• [What is required]: Output the material beneath this task exactly, images excluded.

• [Recorded information]:
▼▼▼
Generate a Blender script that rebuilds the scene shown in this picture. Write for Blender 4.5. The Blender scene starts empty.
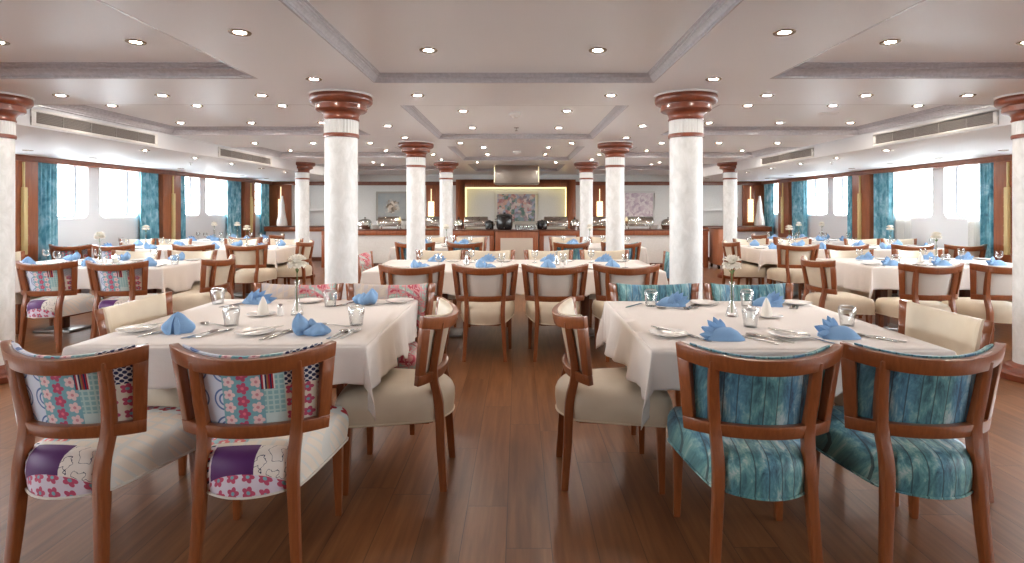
import bpy, bmesh, math, random
from mathutils import Vector, Matrix
random.seed(7)
PI = math.pi
scn = bpy.context.scene
COL = scn.collection
X0 = -0.03                       # room centre line

# ------------------------------------------------------------------ tagging
def tag(o, label=None, cat=None, group=None, kind=None):
    if label: o['label'] = label
    if cat: o['category'] = cat
    if group: o['group'] = group
    if kind: o['kind'] = kind
    return o
def empty(name, loc=(0, 0, 0), rz=0.0):
    o = bpy.data.objects.new(name, None); COL.objects.link(o)
    o.location = loc; o.rotation_euler = (0, 0, rz); o.empty_display_size = .1
    return o
def dup(o, parent=None):
    c = o.copy(); COL.objects.link(c); c.parent = parent
    for k in list(KIDS.get(o.name, [])):
        d = dup(k, c); KIDS.setdefault(c.name, []).append(d)
    return c
KIDS = {}

# ------------------------------------------------------------------ colours / materials
def lin(c):
    f = lambda v: v / 12.92 if v <= .04045 else ((v + .055) / 1.055) ** 2.4
    return tuple(f(v / 255.) for v in c) + (1.,)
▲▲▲
• [Written solution]:
Generate a Blender script that rebuilds the scene shown in this picture. Write for Blender 4.5. The Blender scene starts empty.
import bpy, bmesh, math, random
from mathutils import Vector, Matrix
random.seed(7)
PI = math.pi
scn = bpy.context.scene
COL = scn.collection
X0 = -0.03                       # room centre line

# ------------------------------------------------------------------ tagging
def tag(o, label=None, cat=None, group=None, kind=None):
    if label: o['label'] = label
    if cat: o['category'] = cat
    if group: o['group'] = group
    if kind: o['kind'] = kind
    return o
def empty(name, loc=(0, 0, 0), rz=0.0):
    o = bpy.data.objects.new(name, None); COL.objects.link(o)
    o.location = loc; o.rotation_euler = (0, 0, rz); o.empty_display_size = .1
    return o
def dup(o, parent=None):
    c = o.copy(); COL.objects.link(c); c.parent = parent
    for k in list(KIDS.get(o.name, [])):
        d = dup(k, c); KIDS.setdefault(c.name, []).append(d)
    return c
KIDS = {}

# ------------------------------------------------------------------ colours / materials
def lin(c):
    f = lambda v: v / 12.92 if v <= .04045 else ((v + .055) / 1.055) ** 2.4
    return tuple(f(v / 255.) for v in c) + (1.,)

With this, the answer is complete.